Biri berikinin hemen ardına düşen sonucu çünkü kusursuzluğun peşine düşen elinde sonunda huzursuzluğa düşüyor.
Bin bir türlü kusursuzluk şablonu var. Düşünüşte, hissedişte, arayışta, oturuşta, kalkışta, aynaya bakışta. Sanki içimizde kendini bir türlü gerçekleştiremeyen yarım adamın eksiklikleri kadar. Kusur arttıkça bir şablon daha çıkıyor gün yüzüne. Çünkü her kusur belki de eksiklik, idealize ettiğimiz kusursuzluk yüzünden gözümüze batıyor.
*
Keşke,
Razı olsak, mütmain olsak, sükûn bulsak.
*
Benim dili geçmiş zamanda kalan her hata ve kusuruma, kendimin, özümün ve eksikliklerimin yaması olarak, savunma mekanizmalarıyla nakşettiğim kusursuzluk tanımlarım, şablonlarım var.

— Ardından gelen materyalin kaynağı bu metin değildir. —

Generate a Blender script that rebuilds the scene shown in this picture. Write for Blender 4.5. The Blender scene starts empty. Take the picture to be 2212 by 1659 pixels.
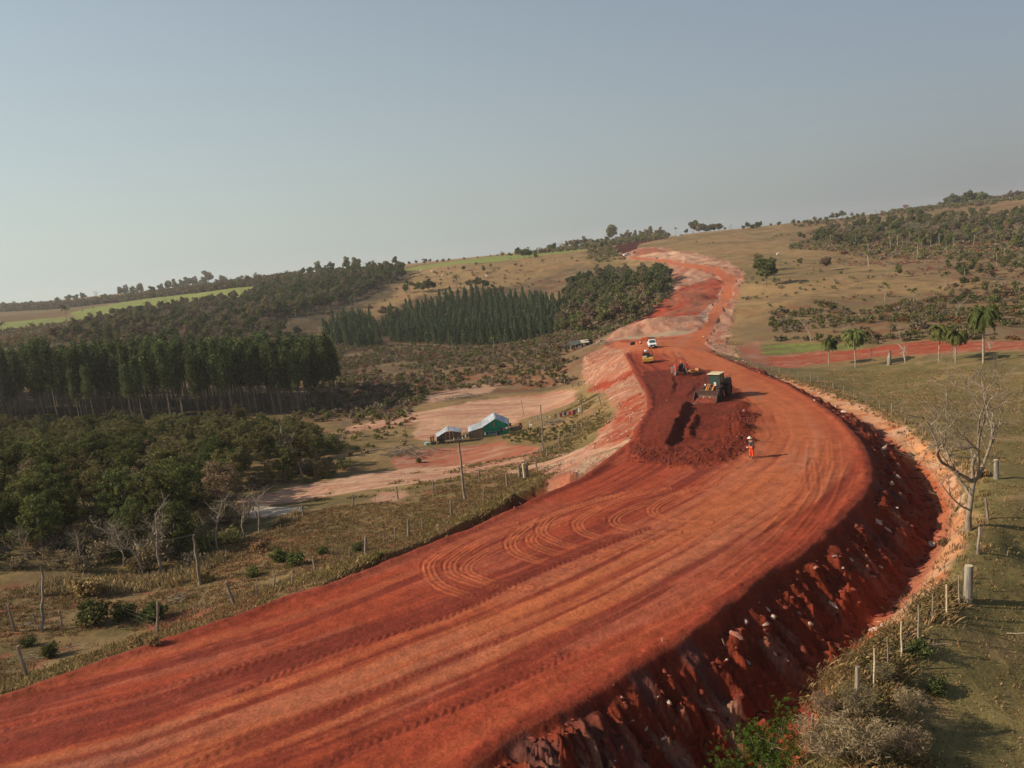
import bpy, math, random
import numpy as np
from math import radians, sin, cos, pi
from mathutils import Vector, Matrix
random.seed(7)
RNG = np.random.default_rng(7)
S = bpy.context.scene
COL = S.collection

# ------------------------------------------------------------------ camera
PITCH, ROLL, FOC, CZ = radians(9.7), radians(6.0), 1700.0, 20.0      # focal length in units of a 2212 px wide picture
cF = np.array([0, cos(PITCH), -sin(PITCH)])
_u0 = np.array([0, sin(PITCH), cos(PITCH)]); _r0 = np.array([1.0, 0, 0])
cR = cos(ROLL)*_r0 - sin(ROLL)*_u0
cU = sin(ROLL)*_r0 + cos(ROLL)*_u0
cam = bpy.data.cameras.new('camera'); camo = bpy.data.objects.new('camera', cam); COL.objects.link(camo)
cam.sensor_width = 36; cam.lens = 36*FOC/2212; cam.clip_end = 9000; cam.clip_start = 0.5
m = Matrix([[cR[0], cU[0], -cF[0], 0], [cR[1], cU[1], -cF[1], 0], [cR[2], cU[2], -cF[2], CZ], [0, 0, 0, 1]])
camo.matrix_world = m
S.camera = camo
CAMP = np.array([0, 0, CZ])

# ------------------------------------------------------------------ light
SUN_EL, SUN_AZ = radians(31), radians(-96)          # azimuth clockwise from +Y; the sun stands on the left, a touch behind us
sd = Vector((sin(SUN_AZ)*cos(SUN_EL), cos(SUN_AZ)*cos(SUN_EL), sin(SUN_EL)))
sl = bpy.data.lights.new('sun', 'SUN'); sl.energy = 5.0; sl.angle = radians(0.55); sl.color = (1.0, 0.87, 0.69)
so = bpy.data.objects.new('sun', sl); COL.objects.link(so)
so.rotation_euler = (-sd).to_track_quat('-Z', 'Y').to_euler(); so.location = (0, 0, 60)
w = bpy.data.worlds.new('World'); S.world = w; w.use_nodes = True
nt = w.node_tree; bg = nt.nodes['Background']
sk = nt.nodes.new('ShaderNodeTexSky'); sk.sky_type = 'NISHITA'; sk.sun_disc = False
sk.sun_elevation = SUN_EL; sk.sun_rotation = SUN_AZ; sk.air_density = 1.0; sk.dust_density = 1.0; sk.ozone_density = 2.0; sk.altitude = 100
tcw = nt.nodes.new('ShaderNodeTexCoord'); sx = nt.nodes.new('ShaderNodeSeparateXYZ'); nt.links.new(tcw.outputs['Generated'], sx.inputs[0])
def wmath(op, a, b_=None, clamp=False):
    n_ = nt.nodes.new('ShaderNodeMath'); n_.operation = op; n_.use_clamp = clamp
    for i_, v_ in enumerate((a, b_)):
        if v_ is None: continue
        if isinstance(v_, (int, float)): n_.inputs[i_].default_value = v_
        else: nt.links.new(v_, n_.inputs[i_])
    return n_.outputs[0]
# dry-season haze lying low in the sky: thick at the horizon, brighter towards the sun
hz_f = wmath('MULTIPLY', wmath('POWER', 2.718, wmath('MULTIPLY', wmath('MAXIMUM', sx.outputs['Z'], 0.0), -2.1)), 0.97, True)
hz_x = wmath('ADD', wmath('MULTIPLY', sx.outputs['X'], -0.95), 0.5, True)
hc = nt.nodes.new('ShaderNodeMix'); hc.data_type = 'RGBA'; nt.links.new(hz_x, hc.inputs[0])
SKY_K = 1/0.11
hc.inputs[6].default_value = (.275*SKY_K, .288*SKY_K, .296*SKY_K, 1); hc.inputs[7].default_value = (.555*SKY_K, .61*SKY_K, .565*SKY_K, 1)
hm = nt.nodes.new('ShaderNodeMix'); hm.data_type = 'RGBA'
nt.links.new(hz_f, hm.inputs[0]); nt.links.new(sk.outputs[0], hm.inputs[6]); nt.links.new(hc.outputs[2], hm.inputs[7])
nt.links.new(hm.outputs[2], bg.inputs[0]); bg.inputs[1].default_value = 0.093
S.view_settings.view_transform = 'Standard'; S.view_settings.look = 'None'; S.view_settings.exposure = 0.30; S.view_settings.gamma = 1
S.render.engine = 'CYCLES'; S.cycles.max_bounces = 5; S.cycles.diffuse_bounces = 2; S.cycles.transparent_max_bounces = 8
S.cycles.volume_bounces = 0

# ------------------------------------------------------------------ numeric helpers
def vnoise(x, y, seed=0):
    xi = np.floor(x); yi = np.floor(y); fx = x-xi; fy = y-yi
    fx = fx*fx*(3-2*fx); fy = fy*fy*(3-2*fy)
    xi = xi.astype(np.int64).astype(np.uint32); yi = yi.astype(np.int64).astype(np.uint32)
    def h(a, b):
        n = a*np.uint32(374761393) + b*np.uint32(668265263) + np.uint32((seed*2246822519) & 0xffffffff)
        n = (n ^ (n >> np.uint32(13)))*np.uint32(1274126177)
        n = n ^ (n >> np.uint32(16))
        return n.astype(np.float64)/4294967295.0
    o = np.uint32(1)
    return ((h(xi, yi)*(1-fx)+h(xi+o, yi)*fx)*(1-fy) + (h(xi, yi+o)*(1-fx)+h(xi+o, yi+o)*fx)*fy)*2-1
def fbm(x, y, octv=4, seed=0, gain=.5):
    s = 0; a = 1; t = 0
    for i in range(octv):
        s = s + a*vnoise(x*2**i+i*17.3, y*2**i-i*9.1, seed+i); t += a; a *= gain
    return s/t
def sstep(a, b, x):
    t = np.clip((x-a)/(b-a), 0, 1); return t*t*(3-2*t)
def ray(px, py):
    return cF + cR*((px-1106)/FOC) + cU*((829.5-py)/FOC)
def atY(px, py, Y):
    d = ray(px, py); return CAMP + d*(Y/d[1])
def atz(px, py, z):
    d = ray(px, py); return CAMP + d*((z-CZ)/d[2])

# ------------------------------------------------------------------ terrain heights
def zroad(Y):
    return np.interp(Y, [0, 20, 40, 65, 85, 100, 130, 160, 190, 240], [1.9, 1.9, 1.8, .9, -.6, -1.9, -3.7, -5.3, -6.3, -7.0])
def on_road(px, py, dz=0.0):
    d = ray(px, py); Y = 60.0
    for _ in range(60):
        Y = .5*Y + .5*(zroad(Y)+dz-CZ)/d[2]*d[1]
    return CAMP + d*(Y/d[1])
def dens(pl, step):
    out = [pl[0]]
    for a, b in zip(pl[:-1], pl[1:]):
        n = max(1, int(np.linalg.norm((np.array(b)-a)[:2])/step))
        for k in range(1, n+1): out.append(np.array(a)+(np.array(b)-a)*k/n)
    return np.array(out)
RIGHT_EDGE_PX = [(1037,1646),(1115,1587),(1193,1543),(1271,1506),(1350,1456),(1428,1409),(1474,1381),(1537,1340),(1600,1285),(1662,1240),(1715,1207),
 (1755,1179),(1802,1142),(1849,1092),(1878,1057),(1887,1023),(1874,976),(1849,938),(1812,901),(1755,860),(1708,832),(1646,807),(1583,782),(1521,754)]
LEFT_EDGE_PX = [(-300,1610),(-100,1545),(0,1505),(120,1462),(250,1417),(380,1372),(518,1328),(612,1290),(705,1264),(762,1242),(830,1214),(908,1183),(955,1164),(1018,1142),
 (1065,1117),(1108,1099),(1164,1071),(1239,1041),(1279,1016),(1320,985),(1362,955),(1380,915),(1400,885),(1398,855),(1384,832),(1369,803),(1360,785),(1345,757)]
re_ = [on_road(*p) for p in RIGHT_EDGE_PX]; le_ = [on_road(*p) for p in LEFT_EDGE_PX]
# carry the platform back beside and behind the camera
d0 = (re_[0]-re_[1])/np.linalg.norm(re_[0]-re_[1])
re_ = [re_[0]+d0*70, re_[0]+d0*35] + re_
le_ = [le_[0]+d0*50] + le_
RE = dens(re_, 1.6); LE = dens(le_, 1.6)
RE[:, 2] = zroad(RE[:, 1]); LE[:, 2] = zroad(LE[:, 1])
PLAT = np.vstack([RE[:, :2], LE[::-1, :2]])
DITCH_PX = [(1721,1640,-1.6),(1733,1556,-1.6),(1752,1515,-1.6),(1787,1471,-1.6),(1840,1421,-1.6),(1865,1375,-1.7),(1912,1328,-1.8),(1952,1290,-1.8),(1974,1249,-1.9),(2015,1190,-2.1),
 (2021,1155,-2.2),(2027,1117,-2.2),(2015,1079,-2.3),(1985,1026,-2.3),(1946,988,-2.3),(1880,929,-2.4),(1780,873,-3.2),(1720,842,-4.1),(1665,816,-5.0)]
BANK_PX = [(1724,1655,.6),(1752,1577,.6),(1765,1530,.6),(1800,1485,.6),(1850,1440,.7),(1885,1408,.7),(1920,1370,.7),(1955,1335,.7),(1990,1303,.7),(2028,1265,.8),(2055,1218,.8),(2071,1187,.7),
 (2078,1160,.6),(2083,1117,.4),(2083,1070,.1),(2071,1007,-.3),(2045,978,-.7),(2005,951,-1.1),(1952,920,-1.7),(1912,895,-2.2),(1865,873,-2.8),(1802,851,-3.4),(1740,829,-4.2),(1680,810,-5.2)]
DITCH = [atz(*p) for p in DITCH_PX]; BANK = [atz(*p) for p in BANK_PX]
DITCH = dens([DITCH[0]-np.array([14, 22, 0.])*1.0]+DITCH, 2.0); BANK = dens([BANK[0]-np.array([14, 22, 0.])]+BANK, 2.0)
CP = []      # control points x, y, z, softness
def cp(P, c): CP.append((P[0], P[1], P[2], c))
for P in RE[::2]: cp(P, .3)
for P in LE[::2]: cp(P, .3)
for P in DITCH: cp(P, .5)
for P in BANK: cp(P, .5)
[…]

Olmadı diyorum mesela, çünkü olan “olması gereken”den çok uzak. Bak işte bu eksik, yanlış diyorum. Her olması gereken deyişimde, olmazlara, olmamışlıklara gideceğimi bal gibi de bildiğim halde.
*
Kusursuzluk arayışının bedendeki izdüşümü var bir de.
Galiba Mahrem’de geçiyordu;
“hiçbir zaman bedeninde rahat edememişti.”
Huzursuzluğu, kan gibi damarlarında hisseden, yüzünün her zerresinde dalgaları olan gerilimin, endişenin ve egosunun bir kısmına da dediği “Angst”ın içinde yaşayan birinin, içinde kolayca kendini bulacağı bir cümle.
*
Çirkin bir suret göstermez çoğu zaman karşıdaki ayna. Standartların altında da değildir hiçbir uzvunuz. Ama yine de yürüyüşünüz, gülüşünüz ele verir içteki izdihami.
İmdat diye yardım ister, kan hücumuna uğramış yüzünüz. Simsiyah olur, bazı günler aynada seyrettiğiniz gözleriniz. “Şimdi şurda yok olsam!” la yankı bulur içteki sözleriniz.
*
Her zevkin bedeli, her günahın ıstırabı var. Bize hiçbir zaman ait olamayacak olanın peşine düşmenin de, nefse zulmü var.
*
O halde yine başa dönelim.
Her kusursuzluk arzusu, aynı zevk gibi, kişiye verdiği anlık hazdan sonra, yerini etkisi kolay kolay geçmeyecek huzursuzluğa bırakıyor.
Mutlulukların geçici, acıların sonsuz olması gibi.